Needlepoint snaps 101



Light Meter

This informative post is about what one needs to know when first attempting to take  needlepoint pics with a digital camera. Many thanks to Marilyn for her excellent contribution!

Guest post by Marilyn

First, let’s discuss white balance.

Tungsten lights are normal, old fashioned light bulbs like we all grew up with. I think the newfangled ones are built to simulate the old ones, so this may still apply. When you look in a lit window at night, the light appears yellow.

Why is that?

Because it is. So when you have the camera set to Tungsten, the camera will add blue to the photo to counteract the yellow that you are telling it is in the scene. Hence your dingy gray blue photos. [Ed note: gulp!]

Fluorescent light, on the other hand, is greenish.

Remember film photos taken in the office? When you set the camera to fluorescent, it will add magenta to counteract the green you told it was there. Daylight is nice, white light that doesn’t need any help from the camera, which is what the Daylight setting does. Nothing.


Img from Wiki

Unless, of course, a hurricane is approaching, when daylight might be green. But I digress. Cloudy and shade are a bit blue, so the camera will add yellow and orange to offset them if that is what you have the camera set to. When you use a good light that is daylight balanced, like Ott lights or some fluorescent bulbs, then you should be able to use the daylight setting on your camera.

Auto white balance is telling the camera to really take charge and figure out the lighting for itself. Most of the time, it does a very good job. But when we fussy stitchers really want the colors to be right, Auto sometimes fails us. For instance, when taking a close up where the whole frame is taken up with my teal and purple geometric, the camera really has no way of knowing what colors it is seeing.

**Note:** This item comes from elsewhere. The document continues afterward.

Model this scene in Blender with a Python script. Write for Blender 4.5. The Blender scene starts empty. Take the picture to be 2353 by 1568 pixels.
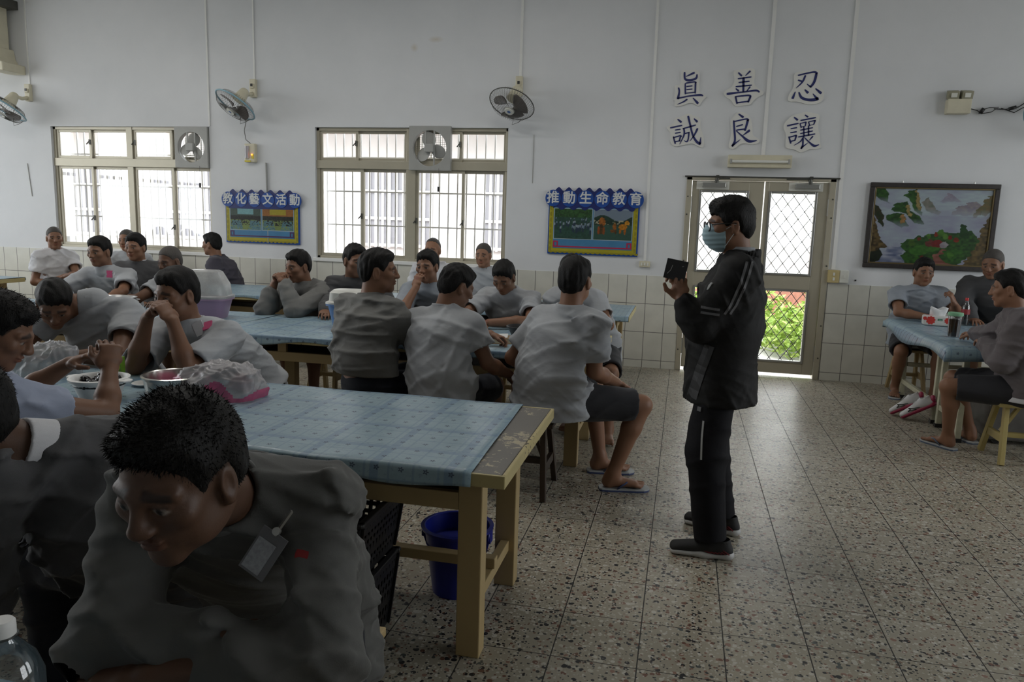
# Dining hall with seated men, a standing speaker, windows and a screened double door.
import bpy, math, random
import numpy as np
from mathutils import Vector, Matrix, Euler
random.seed(7); np.random.seed(7)
SC = bpy.context.scene
COL = SC.collection
PI = math.pi

# ------------------------------------------------------------------ camera
cam_d = bpy.data.cameras.new('camera'); cam = bpy.data.objects.new('camera', cam_d); COL.objects.link(cam)
_yaw, _pit, _rol = -0.21870938, -0.1576643, -0.03079068
_fw = Vector((math.sin(_yaw)*math.cos(_pit), math.cos(_yaw)*math.cos(_pit), math.sin(_pit)))
_r0 = Vector((math.cos(_yaw), -math.sin(_yaw), 0)); _d0 = _fw.cross(_r0)
_r = math.cos(_rol)*_r0 + math.sin(_rol)*_d0
_d = -math.sin(_rol)*_r0 + math.cos(_rol)*_d0
cam.matrix_world = Matrix(((_r.x, -_d.x, -_fw.x, 0), (_r.y, -_d.y, -_fw.y, 0), (_r.z, -_d.z, -_fw.z, 1.5), (0, 0, 0, 1)))
cam_d.sensor_fit = 'HORIZONTAL'; cam_d.sensor_width = 36.0; cam_d.lens = 1738.6/2353*36
cam_d.clip_start = 0.02; cam_d.clip_end = 200
SC.camera = cam

# ------------------------------------------------------------------ world, exposure, daylight
SC.view_settings.view_transform = 'Standard'
SC.view_settings.look = 'None'
SC.view_settings.gamma = 1.0
SC.view_settings.use_curve_mapping = False
SC.view_settings.exposure = 1.37
SC.cycles.use_denoising = True
SC.cycles.max_bounces = 10
SC.cycles.diffuse_bounces = 6
SC.cycles.glossy_bounces = 4
SC.cycles.transmission_bounces = 8
SC.cycles.transparent_max_bounces = 16
SC.cycles.sample_clamp_indirect = 6.0
SC.cycles.caustics_reflective = False
SC.cycles.caustics_refractive = False
world = bpy.data.worlds.new('sky'); SC.world = world; world.use_nodes = True
_b = world.node_tree.nodes['Background']
_b.inputs[0].default_value = (0.93, 0.97, 1.0, 1); _b.inputs[1].default_value = 2.0

# room: back wall at y=8.05, the others out of view
WY, XL, XR, YF, CH = 8.05, -11.0, 6.5, -4.0, 4.25
SIDE_L = [(0.2, 3.6), (4.0, 7.6)]          # window openings (y from, y to) in the left wall
SIDE_R = [(1.6, 4.2), (5.2, 7.4)]           # and in the right wall
SZ = (0.9, 3.8)
FILL_LIGHTS = [(-6.6, 5.0, 9), (-3.9, 5.0, 9), (-1.3, 5.0, 9), (-4.9, 3.3, 3), (-2.0, 3.3, 4.5)]   # added fill lights at the ceiling: x, y, watts
def portal(name, loc, rot, sx, sy):
    l = bpy.data.lights.new(name, 'AREA'); l.shape = 'RECTANGLE'; l.size = sx; l.size_y = sy
    l.energy = 1.0; l.cycles.is_portal = True
    o = bpy.data.objects.new(name, l); COL.objects.link(o); o.location = loc; o.rotation_euler = rot
for a, b in SIDE_L:
    portal('daylight_opening', (XL-0.12, (a+b)/2, sum(SZ)/2), (0, -PI/2, 0), SZ[1]-SZ[0], b-a)
for a, b in SIDE_R:
    portal('daylight_opening', (XR+0.12, (a+b)/2, sum(SZ)/2), (0, PI/2, 0), SZ[1]-SZ[0], b-a)
for x0, x1, z0, z1 in ((-4.13, -1.9, 1.02, 2.465), (-7.65, -5.47, 1.02, 2.465), (0.06, 1.33, 0.03, 1.95)):
    portal('daylight_opening', ((x0+x1)/2, WY+0.3, (z0+z1)/2), (-PI/2, 0, 0), x1-x0, z1-z0)

# ------------------------------------------------------------------ node helper and materials
class NT:
    def __init__(s, name):
        s.m = bpy.data.materials.new(name); s.m.use_nodes = True
        s.t = s.m.node_tree; s.t.nodes.clear()
        s.out = s.t.nodes.new('ShaderNodeOutputMaterial')
    def n(s, typ, **kw):
        nd = s.t.nodes.new(typ)
        for k, v in kw.items(): setattr(nd, k, v)
        return nd
    def set(s, sock, v):
        if hasattr(v, 'is_output') or isinstance(v, bpy.types.NodeSocket): s.t.links.new(v, sock)
        else: sock.default_value = v
    def math(s, op, a, b=0.0, c=0.0):
        nd = s.n('ShaderNodeMath', operation=op)
        for i, v in enumerate((a, b, c)):
            if i < len(nd.inputs): s.set(nd.inputs[i], v)
        return nd.outputs[0]
    def mix(s, f, a, b, mode='MIX'):
        nd = s.n('ShaderNodeMix', data_type='RGBA', blend_type=mode)
        s.set(nd.inputs[0], f); s.set(nd.inputs[6], a); s.set(nd.inputs[7], b)
        return nd.outputs[2]
    def noise(s, vec, scale, detail=2.0, rough=0.5):
        nd = s.n('ShaderNodeTexNoise'); 
        if vec is not None: s.t.links.new(vec, nd.inputs['Vector'])
        nd.inputs['Scale'].default_value = scale; nd.inputs['Detail'].default_value = detail; nd.inputs['Roughness'].default_value = rough
        return nd.outputs['Fac']
    def ramp(s, f, stops, interp='LINEAR'):
        nd = s.n('ShaderNodeValToRGB'); nd.color_ramp.interpolation = interp
        els = nd.color_ramp.elements
        while len(els) < len(stops): els.new(0.5)
        for e, (p, c) in zip(els, stops): e.position = p; e.color = c if len(c) == 4 else (*c, 1)
        s.set(nd.inputs[0], f); return nd.outputs[0]
    def obj(s):
        return s.n('ShaderNodeTexCoord').outputs['Object']
    def pos(s):
        return s.n('ShaderNodeNewGeometry').outputs['Position']
    def sep(s, v):
        nd = s.n('ShaderNodeSeparateXYZ'); s.t.links.new(v, nd.inputs[0]); return nd.outputs
    def scale(s, v, xyz):
        nd = s.n('ShaderNodeMapping'); s.t.links.new(v, nd.inputs[0]); nd.inputs['Scale'].default_value = xyz; return nd.outputs[0]
    def bump(s, h, strength, dist=0.01):
        nd = s.n('ShaderNodeBump'); s.set(nd.inputs['Height'], h); nd.inputs['Strength'].default_value = strength; nd.inputs['Distance'].default_value = dist
        return nd.outputs[0]
    def pbsdf(s, color, rough=0.5, metal=0.0, spec=0.5, normal=None, trans=0.0, alpha=1.0, sheen=0.0, sss=0.0, emit=None):
        b = s.n('ShaderNodeBsdfPrincipled')
        s.set(b.inputs['Base Color'], color if not isinstance(color, tuple) or len(color) == 4 else (*color, 1))
        s.set(b.inputs['Roughness'], rough); s.set(b.inputs['Metallic'], metal); s.set(b.inputs['Specular IOR Level'], spec)
        s.set(b.inputs['Transmission Weight'], trans); s.set(b.inputs['Alpha'], alpha)
        if sheen: b.inputs['Sheen Weight'].default_value = sheen; b.inputs['Sheen Roughness'].default_value = 0.4
        if normal is not None: s.t.links.new(normal, b.inputs['Normal'])
        if emit: b.inputs['Emission Color'].default_value = (*emit[0], 1); b.inputs['Emission Strength'].default_value = emit[1]
        s.t.links.new(b.outputs[0], s.out.inputs[0]); return b
MATS = {}
def mat(name, color, rough=0.5, metal=0.0, spec=0.5, var=0.0, vscale=8.0, bump=0.0, bscale=60.0, **kw):
    """Plain procedural material: base colour with a faint noise variation and optional bump."""
    if name in MATS: return MATS[name]
    t = NT(name); c = (*color, 1); nrm = None
    o = t.obj()
    if var:
        f = t.noise(o, vscale, 4.0, 0.6)
        lo = tuple(max(0, v*(1-var)) for v in color) + (1,); hi = tuple(min(1, v*(1+var)) for v in color) + (1,)
        c = t.ramp(f, [(0.3, lo), (0.7, hi)])
    if bump: nrm = t.bump(t.noise(o, bscale, 3.0), bump, 0.003)
    t.pbsdf(c, rough, metal, spec, nrm, **kw)
    MATS[name] = t.m; return t.m
def glass_mat(name, color=(1, 1, 1), rough=0.02, mixf=0.12):
    """Thin clear sheet: mostly transparent with a glossy reflection."""
    if name in MATS: return MATS[name]
    t = NT(name); tr = t.n('ShaderNodeBsdfTransparent'); tr.inputs[0].default_value = (*color, 1)
    gl = t.n('ShaderNodeBsdfGlossy'); gl.inputs['Roughness'].default_value = rough
    mx = t.n('ShaderNodeMixShader'); mx.inputs[0].default_value = mixf
    fr = t.n('ShaderNodeFresnel'); fr.inputs[0].default_value = 1.45
    t.t.links.new(t.math('MULTIPLY_ADD', fr.outputs[0], 0.8, mixf*0.3), mx.inputs[0])
    t.t.links.new(tr.outputs[0], mx.inputs[1]); t.t.links.new(gl.outputs[0], mx.inputs[2]); t.t.links.new(mx.outputs[0], t.out.inputs[0])
    MATS[name] = t.m; return t.m
def film_mat(name, color, opacity, rough=0.25):
    """Crinkled plastic film: part translucent colour, part clear."""
    if name in MATS: return MATS[name]
    t = NT(name); o = t.obj()
    b = t.n('ShaderNodeBsdfPrincipled'); b.inputs['Base Color'].default_value = (*color, 1); b.inputs['Roughness'].default_value = rough
    f = t.noise(o, 14, 5, 0.6)
    t.set(b.inputs['Alpha'], t.math('MULTIPLY_ADD', f, 0.5, opacity-0.25))
    t.t.links.new(t.bump(t.noise(o, 45, 4), 0.5, 0.004), b.inputs['Normal'])
    t.t.links.new(b.outputs[0], t.out.inputs[0]); MATS[name] = t.m; return t.m
def attr_mat(name, rough=0.5, spec=0.5, bump=0.0, bscale=120):
    """Colour read from the mesh's own 'tint' colour attribute."""
    if name in MATS: return MATS[name]
    t = NT(name); a = t.n('ShaderNodeVertexColor'); a.layer_name = 'tint'
    nrm = t.bump(t.noise(t.obj(), bscale, 2), bump, 0.002) if bump else None
    t.pbsdf(a.outputs[0], rough, 0, spec, nrm); MATS[name] = t.m; return t.m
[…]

The Auto setting works best on normal photos, of people, scenery, etc., that the camera somehow has in its repertoire. Regarding f-stop, that controls how much of the photo is in focus. When shooting painted canvases, they should be flat and at right angles to the camera, so the f-stop can be a very low number, which is also a very small depth of field.

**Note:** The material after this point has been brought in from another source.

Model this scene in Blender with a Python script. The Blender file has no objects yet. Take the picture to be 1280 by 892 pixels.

When taking overall shots of the shop, you would want a higher numbered f-stop so that the whole photo is in focus. Shutter speed works with f-stop to get the exposure right. The smaller the f-stop number, the faster the shutter speed will be. With larger f-stop numbers, the shutter speed will have to be longer, and that may mean you need a tripod to keep the camera still.

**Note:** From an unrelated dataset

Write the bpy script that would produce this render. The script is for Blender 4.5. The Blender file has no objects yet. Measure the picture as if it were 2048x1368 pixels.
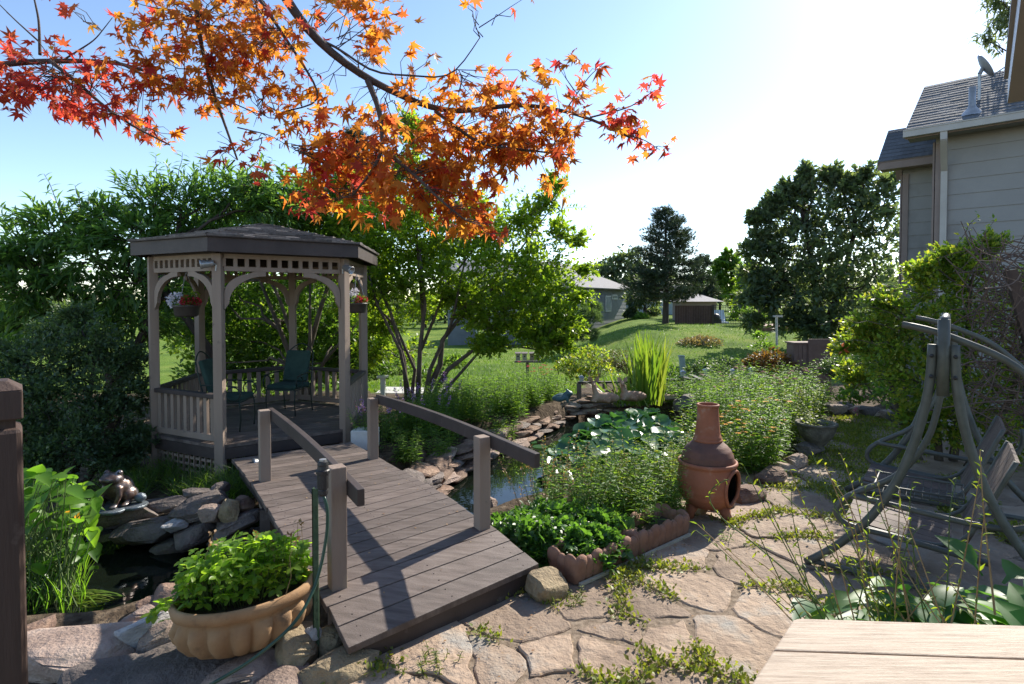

© Erin McGrath and, 2012 – 2016

Light meter img from


About Erin

Owner of Needlepoint Land, LLC. Professional in the field for more than 15 years, during which I have managed and/or worked with various high-end needlepoint shops. I enjoy teaching both beginners and advanced stitchers, and have created numerous stitch guides, with speciality thread selections, for in-store customers and private clients. I maintain contact with an extensive network of needlepoint vendors, custom artists, and, most importantly, reliable, high-quality finishers. I look forward to hearing your comments on my blog!

2 responses »

  1. you are most welcome, Anny. Marilyn really knows her stuff! I still have to finish taking all those belt pics, and I’m finding that it does take some experimenting to see and evaluate the different effects, and then choose the setting that work best. there is a whole other side of things of course that the post does not get into, namely, the differences between the various file formats (such as the merits of PNG vs some other file format), once that pic is taken, and of course the mashing that WP does when you upload (which may cause a loss in resolution), not to mention the capabilities (in terms of pixel count) of the various monitors that various people use. This is truly a vast subject, and I am a not a graphical Web artist, but maybe those who know a lot more about this stuff might contribute their experience or specialized knowledge to other stitchers. I’m just trying to find something that works properly on canvases that have a lot of unpainted areas — as these sorts of items tend to be very difficult to photograph attractively.

  2. Well I’ve certainly learnt a few things here today! Thank you, this explains a lot about the issues I have. I’m not sure I’ll be able to take any better shots, but at least now I’ll understand more about what’s going on in the camera!